## Begin DATA

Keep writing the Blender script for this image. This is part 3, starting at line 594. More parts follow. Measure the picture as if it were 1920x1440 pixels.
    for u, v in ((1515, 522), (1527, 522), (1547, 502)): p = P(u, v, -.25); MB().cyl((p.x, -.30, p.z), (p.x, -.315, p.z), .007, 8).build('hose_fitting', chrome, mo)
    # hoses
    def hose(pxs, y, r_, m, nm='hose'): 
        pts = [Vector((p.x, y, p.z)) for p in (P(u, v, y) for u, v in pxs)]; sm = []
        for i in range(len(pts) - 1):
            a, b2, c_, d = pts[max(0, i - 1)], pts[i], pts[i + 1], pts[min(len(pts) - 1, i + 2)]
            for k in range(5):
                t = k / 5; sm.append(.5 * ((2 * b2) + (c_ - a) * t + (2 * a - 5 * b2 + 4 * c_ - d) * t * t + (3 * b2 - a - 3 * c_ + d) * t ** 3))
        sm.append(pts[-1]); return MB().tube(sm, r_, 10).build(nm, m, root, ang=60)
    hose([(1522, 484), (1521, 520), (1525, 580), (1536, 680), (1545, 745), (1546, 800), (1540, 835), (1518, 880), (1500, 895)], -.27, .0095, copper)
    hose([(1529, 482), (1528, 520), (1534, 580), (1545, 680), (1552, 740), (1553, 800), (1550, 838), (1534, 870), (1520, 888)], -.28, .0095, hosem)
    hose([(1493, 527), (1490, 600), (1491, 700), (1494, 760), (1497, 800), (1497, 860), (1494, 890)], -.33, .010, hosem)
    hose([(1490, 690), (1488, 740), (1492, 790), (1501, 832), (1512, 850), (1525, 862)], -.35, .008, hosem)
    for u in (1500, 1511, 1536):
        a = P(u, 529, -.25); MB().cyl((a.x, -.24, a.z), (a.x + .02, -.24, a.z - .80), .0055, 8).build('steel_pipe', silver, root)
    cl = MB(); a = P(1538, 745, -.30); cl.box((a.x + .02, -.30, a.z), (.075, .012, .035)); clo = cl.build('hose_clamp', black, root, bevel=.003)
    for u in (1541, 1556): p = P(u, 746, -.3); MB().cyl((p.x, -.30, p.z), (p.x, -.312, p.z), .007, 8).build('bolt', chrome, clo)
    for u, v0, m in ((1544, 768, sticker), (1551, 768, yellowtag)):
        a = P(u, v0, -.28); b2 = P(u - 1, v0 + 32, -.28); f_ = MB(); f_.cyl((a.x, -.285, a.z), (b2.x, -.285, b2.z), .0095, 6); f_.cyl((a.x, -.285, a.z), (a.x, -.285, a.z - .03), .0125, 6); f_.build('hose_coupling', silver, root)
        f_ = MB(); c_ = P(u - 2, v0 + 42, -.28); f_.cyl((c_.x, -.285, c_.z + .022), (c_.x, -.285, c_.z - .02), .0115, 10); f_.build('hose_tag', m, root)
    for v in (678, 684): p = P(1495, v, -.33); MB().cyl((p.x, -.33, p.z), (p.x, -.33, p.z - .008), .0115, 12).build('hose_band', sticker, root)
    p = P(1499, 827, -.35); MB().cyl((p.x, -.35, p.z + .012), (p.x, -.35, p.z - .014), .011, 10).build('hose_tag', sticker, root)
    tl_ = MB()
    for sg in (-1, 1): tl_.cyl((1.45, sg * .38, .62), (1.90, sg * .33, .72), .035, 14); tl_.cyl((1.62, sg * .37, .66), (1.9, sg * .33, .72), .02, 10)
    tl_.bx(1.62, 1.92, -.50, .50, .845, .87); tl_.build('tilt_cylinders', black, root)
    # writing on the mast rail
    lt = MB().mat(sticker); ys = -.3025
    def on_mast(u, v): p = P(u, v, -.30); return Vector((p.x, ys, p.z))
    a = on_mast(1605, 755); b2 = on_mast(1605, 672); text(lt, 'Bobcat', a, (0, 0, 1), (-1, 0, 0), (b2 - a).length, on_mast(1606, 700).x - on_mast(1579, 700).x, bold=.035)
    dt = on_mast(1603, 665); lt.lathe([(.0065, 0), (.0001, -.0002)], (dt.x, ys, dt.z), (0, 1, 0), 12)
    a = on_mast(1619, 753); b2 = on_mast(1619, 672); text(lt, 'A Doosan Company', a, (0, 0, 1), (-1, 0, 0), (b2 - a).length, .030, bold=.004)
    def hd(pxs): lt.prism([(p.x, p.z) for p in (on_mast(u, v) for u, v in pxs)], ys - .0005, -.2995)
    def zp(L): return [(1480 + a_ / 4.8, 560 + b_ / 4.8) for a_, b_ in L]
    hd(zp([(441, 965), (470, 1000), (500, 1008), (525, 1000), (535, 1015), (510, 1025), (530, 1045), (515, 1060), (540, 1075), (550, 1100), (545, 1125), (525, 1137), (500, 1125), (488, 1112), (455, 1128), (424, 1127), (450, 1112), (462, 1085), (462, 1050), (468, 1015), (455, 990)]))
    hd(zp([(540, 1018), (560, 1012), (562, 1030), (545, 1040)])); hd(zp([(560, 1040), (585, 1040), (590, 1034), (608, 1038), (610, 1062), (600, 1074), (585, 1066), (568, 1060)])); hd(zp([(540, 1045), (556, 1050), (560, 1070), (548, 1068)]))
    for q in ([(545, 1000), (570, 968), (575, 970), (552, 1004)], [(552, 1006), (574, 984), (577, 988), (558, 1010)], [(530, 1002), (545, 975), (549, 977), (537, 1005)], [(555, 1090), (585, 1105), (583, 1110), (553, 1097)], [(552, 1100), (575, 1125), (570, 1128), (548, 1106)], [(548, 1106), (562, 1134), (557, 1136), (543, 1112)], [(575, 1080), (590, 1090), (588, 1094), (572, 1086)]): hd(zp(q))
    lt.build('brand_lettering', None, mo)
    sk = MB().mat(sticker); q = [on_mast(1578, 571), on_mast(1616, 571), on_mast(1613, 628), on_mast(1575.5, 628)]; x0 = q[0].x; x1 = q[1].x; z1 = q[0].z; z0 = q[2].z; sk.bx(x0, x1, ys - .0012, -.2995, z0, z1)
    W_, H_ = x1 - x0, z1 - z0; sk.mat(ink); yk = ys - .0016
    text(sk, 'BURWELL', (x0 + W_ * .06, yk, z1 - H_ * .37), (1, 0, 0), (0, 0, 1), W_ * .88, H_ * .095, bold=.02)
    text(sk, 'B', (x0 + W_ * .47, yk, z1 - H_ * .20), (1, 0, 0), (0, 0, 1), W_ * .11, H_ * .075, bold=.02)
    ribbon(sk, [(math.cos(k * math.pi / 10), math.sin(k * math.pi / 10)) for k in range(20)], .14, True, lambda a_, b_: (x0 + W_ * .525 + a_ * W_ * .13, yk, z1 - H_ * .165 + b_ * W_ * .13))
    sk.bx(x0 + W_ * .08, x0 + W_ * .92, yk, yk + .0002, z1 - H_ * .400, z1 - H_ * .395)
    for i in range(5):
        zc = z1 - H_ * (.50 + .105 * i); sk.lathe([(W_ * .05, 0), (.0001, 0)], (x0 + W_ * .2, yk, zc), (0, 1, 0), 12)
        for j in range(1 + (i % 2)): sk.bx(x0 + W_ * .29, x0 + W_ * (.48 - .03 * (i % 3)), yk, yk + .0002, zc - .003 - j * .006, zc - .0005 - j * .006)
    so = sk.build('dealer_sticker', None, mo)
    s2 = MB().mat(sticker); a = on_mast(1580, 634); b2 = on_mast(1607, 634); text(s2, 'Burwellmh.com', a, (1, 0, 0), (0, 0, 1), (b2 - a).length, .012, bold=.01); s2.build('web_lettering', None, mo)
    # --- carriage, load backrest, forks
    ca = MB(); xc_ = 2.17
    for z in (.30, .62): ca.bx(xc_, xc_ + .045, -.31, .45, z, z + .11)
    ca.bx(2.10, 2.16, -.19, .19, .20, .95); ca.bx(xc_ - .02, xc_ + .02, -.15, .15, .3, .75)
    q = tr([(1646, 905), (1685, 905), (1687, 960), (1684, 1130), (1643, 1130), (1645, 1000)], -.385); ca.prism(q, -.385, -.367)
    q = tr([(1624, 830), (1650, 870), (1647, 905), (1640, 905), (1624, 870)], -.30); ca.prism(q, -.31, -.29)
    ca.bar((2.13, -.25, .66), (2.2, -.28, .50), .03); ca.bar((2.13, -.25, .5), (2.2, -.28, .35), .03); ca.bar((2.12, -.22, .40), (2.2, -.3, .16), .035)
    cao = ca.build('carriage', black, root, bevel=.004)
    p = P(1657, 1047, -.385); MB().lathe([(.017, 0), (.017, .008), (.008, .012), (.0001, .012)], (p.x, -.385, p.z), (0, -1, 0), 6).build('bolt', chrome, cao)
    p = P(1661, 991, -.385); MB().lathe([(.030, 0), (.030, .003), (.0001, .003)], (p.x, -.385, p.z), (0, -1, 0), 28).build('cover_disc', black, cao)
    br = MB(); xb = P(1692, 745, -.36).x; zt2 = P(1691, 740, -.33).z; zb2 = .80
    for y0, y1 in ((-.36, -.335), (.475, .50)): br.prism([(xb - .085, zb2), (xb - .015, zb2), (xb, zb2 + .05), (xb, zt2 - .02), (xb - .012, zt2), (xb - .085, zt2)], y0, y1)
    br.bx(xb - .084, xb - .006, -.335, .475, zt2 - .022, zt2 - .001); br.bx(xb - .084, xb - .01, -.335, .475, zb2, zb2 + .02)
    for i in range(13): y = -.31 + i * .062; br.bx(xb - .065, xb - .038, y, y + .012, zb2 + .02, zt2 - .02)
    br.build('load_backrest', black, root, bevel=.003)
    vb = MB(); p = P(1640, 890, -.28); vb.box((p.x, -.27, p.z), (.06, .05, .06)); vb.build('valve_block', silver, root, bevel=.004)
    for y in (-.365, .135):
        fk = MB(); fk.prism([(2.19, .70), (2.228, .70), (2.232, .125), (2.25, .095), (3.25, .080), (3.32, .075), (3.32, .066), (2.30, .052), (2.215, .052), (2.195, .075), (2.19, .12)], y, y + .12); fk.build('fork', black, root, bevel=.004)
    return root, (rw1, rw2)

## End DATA

GOAL >>
Search the lines for the string "writing" and copy every line that has it.

REPLY >>
Keep writing the Blender script for this image. This is part 3, starting at line 594. More parts follow. Measure the picture as if it were 1920x1440 pixels.
    # writing on the mast rail